La agropecuaria ha sido, por décadas, la cenicienta entre los sectores productivos. La mayor parte de las unidades productivas son pequeñas y precarias, tienen severas dificultades para lograr transformaciones tecnológicas significativas y se insertan a los mercados de forma subordinada. Encima de eso, el presupuesto público, medido como porcentaje del presupuesto total, ha declinado severamente a lo largo de los últimos 20 años, la productividad se ha estancado, y la apertura comercial parece que la terminará condenando. Una parte muy significativa de la población en pobreza y pobreza extrema vive en las zonas rurales y está directamente vinculada a la agricultura. A pesar de eso, su actividad ha contribuido a que los fuertes incrementos de precios de los alimentos en los mercados internacionales no hayan tenido impactos tan severos en la población urbana pobre como en otros países.

Urge dar una respuesta concreta al desplazamiento del mercado que muchos de los pequeños y medianos productores están sintiendo. El empleo rural está en juego y la vulnerabilidad alimentaria puede incrementarse.

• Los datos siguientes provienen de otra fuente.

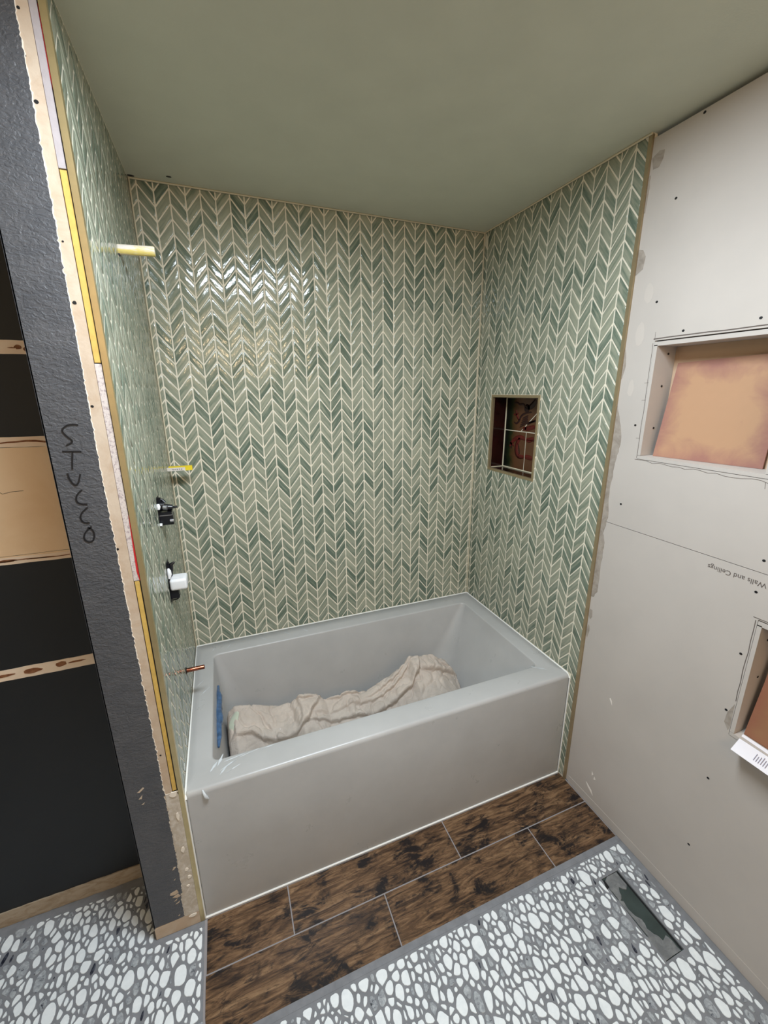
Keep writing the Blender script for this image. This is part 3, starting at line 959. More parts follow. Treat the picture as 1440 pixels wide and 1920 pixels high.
rec_strip(.0, .060, 'bare_foot', M['raw_base'], -.001, .004, amp=.002)
def rec_patch(pts, name, mat, h=.0024):
    m = MB(); n = len(pts)
    v = [F_rec(a, b, 0) for a, b in pts] + [F_rec(a, b, h) for a, b in pts]
    m.add(v, [tuple(range(n)), tuple(range(n, 2 * n))] + [(i, (i + 1) % n, (i + 1) % n + n, i + n) for i in range(n)])
    return m.build(name, mat, wall_recess)
def blob(cx, cz, w, h, n=12, j=.25):
    return [(cx + w * math.cos(2 * math.pi * k / n) * rs.uniform(1 - j, 1 + j), cz + h * math.sin(2 * math.pi * k / n) * rs.uniform(1 - j, 1 + j)) for k in range(n)]
rec_patch(blob(-.232, 1.831, .007, .005), 'brown_tear', M['brown_tear'])
rec_patch(blob(-.245, 1.829, .008, .0016), 'brown_tear', M['brown_tear'])
rec_patch(blob(-.216, 1.827, .006, .006), 'brown_tear', M['brown_tear'])
wav = [(-.40 + .02 * i, 1.5965 + .0022 * math.sin(i * 1.1) + .001 * math.sin(i * 2.7)) for i in range(13)]
rec_patch([(a, b - .0022 - .001 * math.sin(i)) for i, (a, b) in enumerate(wav)] + [(a, b + .0022) for a, b in wav[::-1]], 'brown_tear', M['brown_tear'])
wav = [(-.50 + .02 * i, 1.2730 + .0015 * math.sin(i * .9)) for i in range(15)]
rec_patch([(a, b - .0012) for a, b in wav] + [(a, b + .0012) for a, b in wav[::-1]], 'brown_tear', M['brown_tear'])
rec_patch(blob(-.365, 1.274, .022, .0034, 14), 'brown_tear', M['brown_tear'])
rec_patch(blob(-.290, 1.273, .030, .0016, 14), 'brown_tear', M['brown_tear'])
rec_patch(blob(-.375, .926, .022, .008, 14), 'brown_tear', M['brown_tear'])
rec_patch(blob(-.300, .930, .013, .009, 12), 'brown_tear', M['brown_tear'])
rec_patch(blob(-.262, .929, .022, .0030, 12), 'brown_tear', M['brown_tear'])
rec_patch(blob(-.450, .926, .035, .0040, 14), 'brown_tear', M['brown_tear'])
strip(wob(-.60, 1.5815, -.215, 1.583, 26, .0006), .0010, F_rec, .0016, M['marker'], wall_recess, 'pencil_or_gap_line')
strip(wob(-.60, 1.286, -.215, 1.288, 20, .0006), .0007, F_rec, .0016, M['pencil'], wall_recess, 'pencil_or_gap_line')
strip([(-.40, 1.500), (-.345, 1.4690), (-.337, 1.4610), (-.318, 1.4655), (-.291, 1.4665)], .0011, F_rec, .0016, M['marker'], wall_recess, 'pencil_or_gap_line')

# ------------------------------------------------------------------ rest of the room (behind the camera)
mb = MB(); mb.box(XL - .1, XL, YB, YR, 0, C)
struct(mb.build('wall_left_side', M['room_paint']))
mb = MB(); mb.box(XL - .1, 1.80, YB - .1, YB, 0, C)
struct(mb.build('wall_front', M['room_paint']))

# ------------------------------------------------------------------ floor
VENT = (1.345, 1.426, -1.503, -1.255)
mb = MB(); holed(mb, F_floor, (XL, 1.66, YB, 0.1), [VENT], -.06, -.0016)
floor = struct(mb.build('floor', M['floor_grout']))
mb = MB(); mb.box(VENT[0] - .01, VENT[1] + .01, VENT[2] - .01, VENT[3] + .01, -.060, -.0065)
mb.build('cutout_bed', M['teal_board'], floor)
mb = MB(); mb.box(VENT[1] - .007, VENT[1] - .001, VENT[2] + .004, VENT[3] - .002, -.0066, -.0060)
mb.build('cutout_slit', M['black'], floor)
rv = random.Random(21)
for pts in ([(1.345, -1.272), (1.372, -1.256), (1.416, -1.257), (1.417, -1.300), (1.402, -1.312), (1.383, -1.296), (1.370, -1.318), (1.350, -1.330)],
            [(1.346, -1.325), (1.362, -1.335), (1.356, -1.36), (1.372, -1.395), (1.366, -1.42), (1.376, -1.445), (1.350, -1.44)],
            [(1.346, -1.435), (1.376, -1.440), (1.386, -1.462), (1.408, -1.455), (1.413, -1.478), (1.414, -1.501), (1.346, -1.501)]):
    q = []
    for i in range(len(pts)):
        (a, b), (c, d) = pts[i], pts[(i + 1) % len(pts)]
        q += [(a, b), ((a + c) / 2 + rv.uniform(-.003, .003), (b + d) / 2 + rv.uniform(-.003, .003))]
    m = MB(); n = len(q)
    v = [(a, b, -.0066) for a, b in q] + [(a, b, -.0028 + rv.uniform(-.0015, .0012)) for a, b in q]
    m.add(v, [tuple(range(n)), tuple(range(n, 2 * n))] + [(i, (i + 1) % n, (i + 1) % n + n, i + n) for i in range(n)])
    m.build('mortar_smear', M['grey_mortar'], floor)
mb = MB(); mb.prism([(1.336, -1.288), (1.346, -1.262), (1.352, -1.262), (1.350, -1.285)], F_floor, -.002, -.0003)
mb.build('dark_chip', M['black'], floor)

# wood-look plank tiles in two rows in front of the tub
R1, R2, R3, GP = -0.8485, -1.0015, -1.160, 0.004
mb = MB(); mb.box(0.0, 1.529, -1.176, -.84, -.003, -.0012)
mb.build('plank_bed', M['plank_grout'], floor)
mb = MB(); mb.box(0.0, 1.529, -1.180, R3 + .002, -.003, -.0009)
mb.build('grout_band', M['floor_grout'], floor)
def plank(poly):
    m = MB(); m.prism(poly, F_floor, -.004, 0.0, .0008); return m.build('plank_tile', M['plank'], floor)
for x0, x1 in ((.006, .275), (.275, .906), (.906, 1.5275)):
    plank(rectp(x0 + GP / 2, x1 - GP / 2, R2 + GP / 2, R1))
cr = [(.006 + .06 - .06 * math.cos(t * math.pi / 12), R3 + .06 - .06 * math.sin(t * math.pi / 12)) for t in range(7)]
plank(cr + [(.591 - GP / 2, R3), (.591 - GP / 2, R2 - GP / 2), (.006, R2 - GP / 2)])
for x0, x1 in ((.591, 1.219), (1.219, 1.5275)):
    plank(rectp(x0 + GP / 2, x1 - GP / 2, R3, R2 - GP / 2))

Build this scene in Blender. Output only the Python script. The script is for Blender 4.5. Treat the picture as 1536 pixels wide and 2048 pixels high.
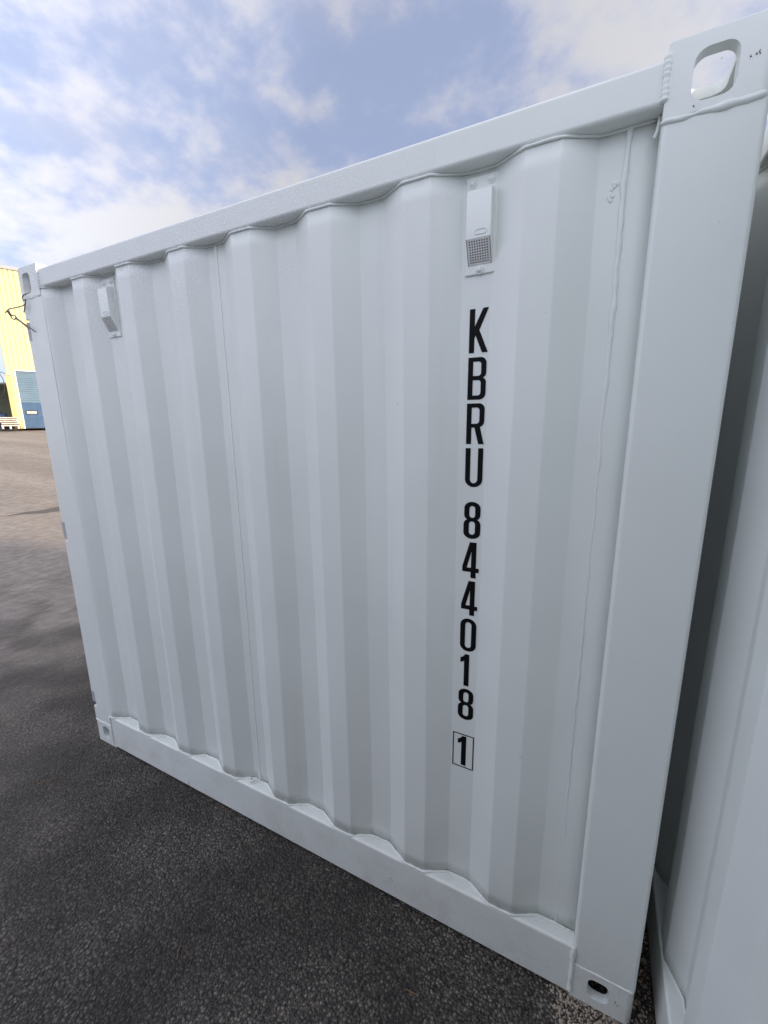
import bpy, bmesh, math, random
from mathutils import Vector, Matrix, noise

random.seed(7)
for o in list(bpy.data.objects):
    bpy.data.objects.remove(o, do_unlink=True)
S = bpy.context.scene
C = S.collection
PI = math.pi

# ------------------------------------------------------------------ camera
cam_d = bpy.data.cameras.new('camera')
cam = bpy.data.objects.new('camera', cam_d)
C.objects.link(cam)
cam_d.sensor_fit = 'VERTICAL'
cam_d.sensor_height = 36.0
cam_d.lens = 36.0 * 838.69 / 2048.0
cam_d.clip_start = 0.01
cam_d.clip_end = 5000
_yaw, _pit, _rol = 0.4709, -0.2089, -0.0126
_f = Vector((-math.sin(_yaw) * math.cos(_pit), math.cos(_yaw) * math.cos(_pit), math.sin(_pit)))
_rt = Vector((math.cos(_yaw), math.sin(_yaw), 0))
_u = _rt.cross(_f)
_r2 = math.cos(_rol) * _rt + math.sin(_rol) * _u
_u2 = -math.sin(_rol) * _rt + math.cos(_rol) * _u
M = Matrix(((_r2.x, _u2.x, -_f.x), (_r2.y, _u2.y, -_f.y), (_r2.z, _u2.z, -_f.z)))
CAMPOS = Vector((2.2304, -1.0264, 1.6118))
cam.matrix_world = Matrix.Translation(CAMPOS) @ M.to_4x4()
S.camera = cam

# ------------------------------------------------------------------ view
S.view_settings.view_transform = 'Standard'
S.view_settings.look = 'None'
S.view_settings.gamma = 1.0
S.view_settings.exposure = 0.68
S.view_settings.use_curve_mapping = False

# ------------------------------------------------------------------ sun + sky
SUN_EL, SUN_AZ = math.radians(14), math.radians(83)
sd = Vector((math.sin(SUN_AZ) * math.cos(SUN_EL), math.cos(SUN_AZ) * math.cos(SUN_EL), math.sin(SUN_EL)))
sun_d = bpy.data.lights.new('sun', 'SUN')
sun_d.energy = 4.2
sun_d.angle = math.radians(5.0)
sun_d.color = (1.0, 0.84, 0.66)
sun = bpy.data.objects.new('sun', sun_d)
C.objects.link(sun)
sun.rotation_euler = sd.to_track_quat('Z', 'Y').to_euler()
sun.location = sd * 60

W = bpy.data.worlds.new('World')
S.world = W
W.use_nodes = True
nt = W.node_tree
nt.nodes.clear()


class N:
    """small helper for node trees"""
    def __init__(s, tree): s.t = tree

    def add(s, typ, ins=None, **kw):
        n = s.t.nodes.new(typ)
        for k, v in kw.items(): setattr(n, k, v)
        for k, v in (ins or {}).items():
            if isinstance(v, bpy.types.NodeSocket): s.t.links.new(v, n.inputs[k])
            else: n.inputs[k].default_value = v
        return n

    def math(s, op, a, b=None, clamp=False):
        n = s.add('ShaderNodeMath', {0: a} if b is None else {0: a, 1: b}, operation=op, use_clamp=clamp)
        return n.outputs[0]

    def noise(s, vec, scale, detail=4, rough=0.5, dist=0.0):
        n = s.add('ShaderNodeTexNoise', {'Vector': vec, 'Scale': scale, 'Detail': detail, 'Roughness': rough, 'Distortion': dist})
        return n.outputs['Fac']

    def ramp(s, fac, a, b, lo=0.0, hi=1.0):
        n = s.add('ShaderNodeMapRange', {'Value': fac, 'From Min': a, 'From Max': b, 'To Min': lo, 'To Max': hi}, interpolation_type='SMOOTHSTEP')
        return n.outputs[0]

    def mix(s, fac, a, b, blend='MIX'):
        n = s.add('ShaderNodeMix', data_type='RGBA', blend_type=blend)
        for i, v in ((0, fac), (6, a), (7, b)):
            if isinstance(v, bpy.types.NodeSocket): s.t.links.new(v, n.inputs[i])
            else: n.inputs[i].default_value = v if i == 0 else (*v, 1.0) if len(v) == 3 else v
        return n.outputs[2]

    def link(s, a, b): s.t.links.new(a, b)


n = N(nt)
tc = n.add('ShaderNodeTexCoord').outputs['Generated']
sep = n.add('ShaderNodeSeparateXYZ', {0: tc})
zc = n.math('MAXIMUM', sep.outputs[2], 0.0)
den = n.math('ADD', zc, 0.30)
px = n.math('DIVIDE', sep.outputs[0], den)
py = n.math('DIVIDE', sep.outputs[1], den)
pv = n.add('ShaderNodeCombineXYZ', {0: px, 1: py, 2: 38.4}).outputs[0]
big = n.noise(pv, 1.7, 3, 0.45, 0.0)
fine = n.noise(pv, 7.5, 6, 0.55, 0.0)
dens = n.math('ADD', n.math('MULTIPLY', big, 0.50), n.math('MULTIPLY', fine, 0.50))
cov = n.ramp(dens, 0.38, 0.56)
tint = n.noise(pv, 1.3, 3, 0.5)
sky = n.add('ShaderNodeTexSky', sky_type='NISHITA', sun_disc=False, sun_elevation=SUN_EL, sun_rotation=SUN_AZ,
            air_density=1.0, dust_density=1.5, ozone_density=1.5)
bg1 = n.add('ShaderNodeBackground', {'Color': sky.outputs[0], 'Strength': 0.13})
body = n.mix(n.ramp(dens, 0.42, 0.61), (0.355, 0.41, 0.60), (0.57, 0.57, 0.605))
body = n.mix(n.ramp(tint, 0.45, 0.7, 0.0, 0.6), body, (0.68, 0.62, 0.60))
hz = n.ramp(zc, 0.02, 0.40, 1.0, 0.0)
body = n.mix(n.math('MULTIPLY', hz, 0.55), body, (0.50, 0.56, 0.66))
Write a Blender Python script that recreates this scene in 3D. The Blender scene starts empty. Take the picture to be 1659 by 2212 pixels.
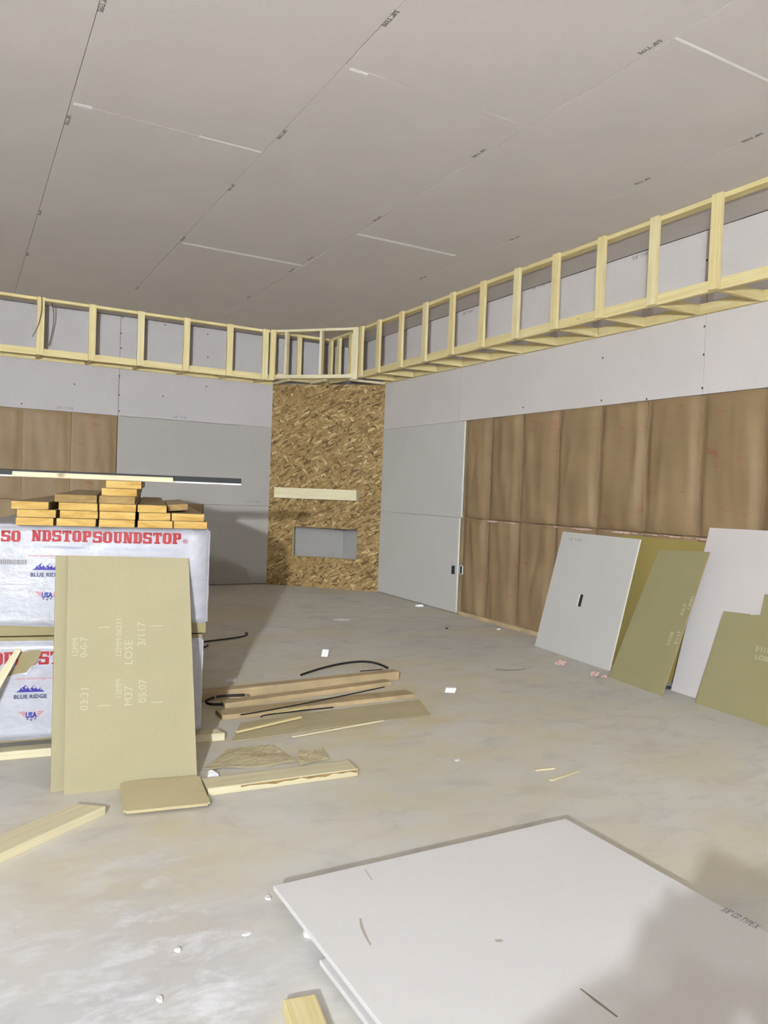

Algunos han planteado revisar el DR-CAFTA para limitar o congelar el desmonte de las barreras. Aunque eso sea difícil de lograr, es una de las opciones al menos en el corto y mediano plazo. Sin embargo, la respuesta de fondo, la que nunca se ha dado, debe ser productiva, de promoción del cambio tecnológico e incremento de la productividad y la calidad donde se pueda, y de reconversión productiva hacia otras actividades donde no se pueda y no tenga sentido ni sea viable. Conformarse porque esas son las reglas del mercado no es una opción, mucho menos ignorar el tema. Producir bienes públicos y meritorios para la agricultura y que facilite su transformación es también una responsabilidad pública.

Defender a las pequeñas y medianas empresas y a los consumidores frente a las prácticas monopólicas, enfrentar la evasión del impuesto sobre la renta, y apoyar a la pequeña producción agropecuaria en sus esfuerzos por modernizarse y competir frente a una avasallante penetración de importaciones son, sencillamente, actos de justicia.